Never Forget

By Betty Leigh Hutcheson

Aliza, Our Holocaust Survivor, Addressing the Mission. Photograph by (ret.) Lt. Col. Peter Lerner in April 2011.

Aliza Goldman-Landau buried her cousin’s son the same day she served Shabbat dinner to six members of our tour. She had agreed to be a host for the evening meal after services at Kehillat Mevasseret, a reform synagogue in a Jerusalem suburb. That Aliza continued with her commitment was incredible to us, but was a minor feat for this quiet, tiny woman—small in stature but large in spirit. Even more astonishing that evening was hearing her life story.

Aliza emigrated to the British Mandate of Palestine from Poland, arriving in 1947 by way of Cyprus when she was 9, an age when our children are considering treats, swimming pools, soccer in the park, and the secret comfort of a parent’s lap. Aliza’s life was much different. By the age when she was old enough to enjoy outdoor sports, her family had left Lodz to hide in the woods during the Nazi occupation. They hid in the forest for months and ate what they could find around them while the Nazis destroyed Jewish culture and lives throughout Europe.

When the forest no longer provided enough sustenance, Aliza’s mother left their hideout to search for food elsewhere, leaving six-year-old Aliza with her brother and father. Nine days after she left, Aliza’s brother died from starvation mere hours before they were discovered by the Nazis. Three German soldiers took them to a pit to be shot. Her father stood crying before their guns, holding Aliza’s dead brother while Aliza clung to his leg. At that moment, the younger of the three soldiers looked Aliza in the eyes. She withstood his stare. Her unflinching gaze was her salvation—the soldier could not shoot her. He pushed the other two men away and shot Aliza’s father, understanding that Aliza would fall into the pit with him.

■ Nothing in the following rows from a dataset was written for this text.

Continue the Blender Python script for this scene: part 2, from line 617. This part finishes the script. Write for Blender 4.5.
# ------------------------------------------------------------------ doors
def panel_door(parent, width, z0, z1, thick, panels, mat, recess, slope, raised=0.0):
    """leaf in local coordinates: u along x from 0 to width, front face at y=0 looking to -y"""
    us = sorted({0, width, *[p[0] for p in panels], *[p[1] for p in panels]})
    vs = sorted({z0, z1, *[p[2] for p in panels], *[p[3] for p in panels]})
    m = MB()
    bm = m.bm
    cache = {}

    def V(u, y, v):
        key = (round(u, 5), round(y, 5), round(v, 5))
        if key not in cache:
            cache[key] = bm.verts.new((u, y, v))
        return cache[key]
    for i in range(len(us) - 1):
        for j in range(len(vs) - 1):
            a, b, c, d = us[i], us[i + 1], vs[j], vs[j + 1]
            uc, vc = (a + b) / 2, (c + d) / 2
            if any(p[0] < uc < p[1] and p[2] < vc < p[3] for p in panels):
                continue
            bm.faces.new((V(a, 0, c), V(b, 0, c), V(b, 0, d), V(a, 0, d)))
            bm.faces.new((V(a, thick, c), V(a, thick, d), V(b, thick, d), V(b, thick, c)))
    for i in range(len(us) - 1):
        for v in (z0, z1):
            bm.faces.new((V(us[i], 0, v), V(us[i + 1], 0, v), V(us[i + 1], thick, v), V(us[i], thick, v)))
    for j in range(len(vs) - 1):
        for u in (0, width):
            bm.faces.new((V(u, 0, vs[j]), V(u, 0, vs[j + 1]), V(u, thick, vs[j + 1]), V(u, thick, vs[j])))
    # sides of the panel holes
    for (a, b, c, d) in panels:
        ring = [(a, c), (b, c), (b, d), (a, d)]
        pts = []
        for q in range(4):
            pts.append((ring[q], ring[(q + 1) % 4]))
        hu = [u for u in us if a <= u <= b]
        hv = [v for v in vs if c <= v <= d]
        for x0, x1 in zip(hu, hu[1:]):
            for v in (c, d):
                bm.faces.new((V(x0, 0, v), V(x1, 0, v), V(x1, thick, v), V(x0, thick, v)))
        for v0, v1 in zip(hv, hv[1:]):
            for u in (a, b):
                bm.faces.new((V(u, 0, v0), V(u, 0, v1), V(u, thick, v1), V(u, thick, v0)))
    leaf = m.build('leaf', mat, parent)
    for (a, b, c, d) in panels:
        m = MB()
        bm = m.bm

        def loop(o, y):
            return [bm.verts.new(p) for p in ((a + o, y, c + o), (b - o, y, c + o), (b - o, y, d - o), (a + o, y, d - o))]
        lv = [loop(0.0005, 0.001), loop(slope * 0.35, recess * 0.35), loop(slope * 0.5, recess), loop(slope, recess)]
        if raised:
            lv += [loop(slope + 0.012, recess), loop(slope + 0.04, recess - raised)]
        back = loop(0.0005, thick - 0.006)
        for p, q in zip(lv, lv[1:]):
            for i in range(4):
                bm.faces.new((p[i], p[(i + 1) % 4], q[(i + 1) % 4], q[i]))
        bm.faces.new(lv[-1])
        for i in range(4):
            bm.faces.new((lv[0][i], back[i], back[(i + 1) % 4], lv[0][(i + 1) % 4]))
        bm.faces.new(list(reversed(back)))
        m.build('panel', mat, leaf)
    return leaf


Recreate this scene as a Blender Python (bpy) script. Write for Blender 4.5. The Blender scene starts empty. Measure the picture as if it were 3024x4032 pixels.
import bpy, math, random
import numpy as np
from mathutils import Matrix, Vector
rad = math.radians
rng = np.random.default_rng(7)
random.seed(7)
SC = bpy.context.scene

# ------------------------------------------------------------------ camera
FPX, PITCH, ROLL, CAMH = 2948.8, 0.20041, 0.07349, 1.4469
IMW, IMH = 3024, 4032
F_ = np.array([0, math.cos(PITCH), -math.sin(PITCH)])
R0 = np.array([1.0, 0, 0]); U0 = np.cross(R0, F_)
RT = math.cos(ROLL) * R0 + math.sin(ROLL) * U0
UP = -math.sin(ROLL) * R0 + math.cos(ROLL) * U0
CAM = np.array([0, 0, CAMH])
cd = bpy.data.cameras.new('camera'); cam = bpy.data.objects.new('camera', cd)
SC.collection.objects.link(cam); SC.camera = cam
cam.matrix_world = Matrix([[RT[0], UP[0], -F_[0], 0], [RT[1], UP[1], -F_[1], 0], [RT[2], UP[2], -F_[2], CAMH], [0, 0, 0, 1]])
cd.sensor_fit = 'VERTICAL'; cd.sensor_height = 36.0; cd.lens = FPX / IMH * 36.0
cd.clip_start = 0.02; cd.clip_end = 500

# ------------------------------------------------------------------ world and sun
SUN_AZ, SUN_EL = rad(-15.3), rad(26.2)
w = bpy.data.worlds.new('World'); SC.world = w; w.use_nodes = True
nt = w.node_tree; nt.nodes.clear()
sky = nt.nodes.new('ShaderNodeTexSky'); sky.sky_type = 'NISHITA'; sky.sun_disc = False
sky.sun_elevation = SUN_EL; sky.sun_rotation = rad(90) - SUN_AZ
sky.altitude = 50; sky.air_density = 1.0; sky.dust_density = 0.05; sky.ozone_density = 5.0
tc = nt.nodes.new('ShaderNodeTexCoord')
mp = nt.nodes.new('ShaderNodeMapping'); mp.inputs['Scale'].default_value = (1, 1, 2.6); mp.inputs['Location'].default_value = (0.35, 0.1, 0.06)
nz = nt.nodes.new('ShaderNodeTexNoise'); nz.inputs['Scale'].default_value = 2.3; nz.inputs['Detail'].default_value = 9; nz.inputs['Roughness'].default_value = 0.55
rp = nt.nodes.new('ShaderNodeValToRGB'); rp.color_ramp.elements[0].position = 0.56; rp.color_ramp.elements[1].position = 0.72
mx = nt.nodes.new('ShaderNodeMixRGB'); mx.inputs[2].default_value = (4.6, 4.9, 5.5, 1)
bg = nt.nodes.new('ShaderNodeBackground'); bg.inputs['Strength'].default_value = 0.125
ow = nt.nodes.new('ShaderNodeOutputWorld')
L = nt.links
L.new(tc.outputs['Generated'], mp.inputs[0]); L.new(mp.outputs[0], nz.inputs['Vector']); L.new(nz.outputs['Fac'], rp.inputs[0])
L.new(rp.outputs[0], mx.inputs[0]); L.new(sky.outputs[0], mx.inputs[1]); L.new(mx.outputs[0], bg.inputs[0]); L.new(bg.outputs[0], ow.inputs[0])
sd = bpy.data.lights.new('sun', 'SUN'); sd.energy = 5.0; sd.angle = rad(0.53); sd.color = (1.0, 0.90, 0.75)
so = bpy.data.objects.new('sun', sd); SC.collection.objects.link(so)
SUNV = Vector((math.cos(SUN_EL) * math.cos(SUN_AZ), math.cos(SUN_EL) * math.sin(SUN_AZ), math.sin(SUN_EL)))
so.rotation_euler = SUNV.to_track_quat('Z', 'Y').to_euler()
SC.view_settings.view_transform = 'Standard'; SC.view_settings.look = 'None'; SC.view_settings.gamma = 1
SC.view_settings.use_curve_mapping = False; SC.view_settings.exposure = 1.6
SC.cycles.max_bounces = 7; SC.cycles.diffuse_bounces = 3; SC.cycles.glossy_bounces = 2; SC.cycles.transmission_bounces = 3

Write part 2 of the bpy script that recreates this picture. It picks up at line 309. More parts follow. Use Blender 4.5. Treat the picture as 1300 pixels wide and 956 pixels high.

What must Aliza have thought at that moment, falling backward into an abyss, almost deaf from the shots and not knowing if she was still alive? What must she have felt at age six when she woke to find her dead father on top of her brother in a mass grave?

It grew quiet and dark. At last, she opened her eyes to the night sky. Above the pit, Aliza could see stars on one side and trees on the other. Remembering her father’s earlier advice, she ran toward the trees and listened for the sound of dogs or other evidence of villages and people. At last she heard voices and cried out to a Polish family. They took her in and nursed her back to health, spoonful by spoonful.

She called the woman who cared for her Mother Minsk, her second mother for nine months. One day, Aliza opened the door to a visitor who had come to Mother Minsk for food. The woman was interested in Aliza—how she looked, where she had come from, how she had come to be in the woods. This information traveled with the visitor to Lodz where Aliza’s mother had been using her nursing skills in an orphanage. Aliza was reunited with her mother by chance, by a stranger who had come looking for food.

Aliza’s mother surely had a story of her own escape and recovery, but not one that Aliza shared with our group. Instead, she told us about the 130 orphans that her mother somehow chaperoned through Europe and eventually onto a boat bound for Haifa. Once there, the British turned the survivors away as part of their policy to stop Jewish migration to Palestine. The ship went on to Cyprus, where Aliza’s mother left again to smuggle 65 of her charges to their future homeland.

Aliza also made it to her future country, to a kibbutz where she learned Hebrew and thrived, eventually marrying another kibbutznik and building a life for herself in Israel—a life with a family, a career in early childhood education, and the vital work she does now: witnessing and telling her story. Since 2011, Aliza has traveled many times to Poland with Witness in Uniform, a program run by Friends of the Israel Defense Forces that teaches a new generation about the Holocaust. When we visited her home in May, she had already toured with soldiers in Poland seven times this year. Aliza helps young men and women to understand and remember the past that she had shared with 9 million European Jews. They will bear witness when she no longer can.

After dinner, we wanted to help clean the kitchen, but Aliza refused our offer. She preferred to talk. So, we learned more about her family and experiences, and looked at pictures of her husband, children, grandchildren, and cousins. In the middle of one grouping, there was a photograph of Aliza flanked by soldiers amid tall evergreens in an Eastern European forest. She looks as strong as the soldiers if only half their size. Her hair is bright white in the sunlight, and she strides forward, considering the camera, not looking away.

Despite the misery she had lived through, Aliza is not bitter. That night she graciously and generously offered us her home, her food, and her life’s story. We will remember her and her powerful model of light, of possibility, and of the importance of not turning away from the past. As she said about IDF soldiers in an interview while in Poland:

“It’s very important to be with them here and to tell them my story because I was there. In a few years from now, maybe there won’t be anyone to tell the story. So, it’s very important for me to give the torch to them so they can tell the world: Never forget what’s happened here.”

The quote above is taken from an interview by (then) Major Peter Lerner published in an IDF blog in 2011.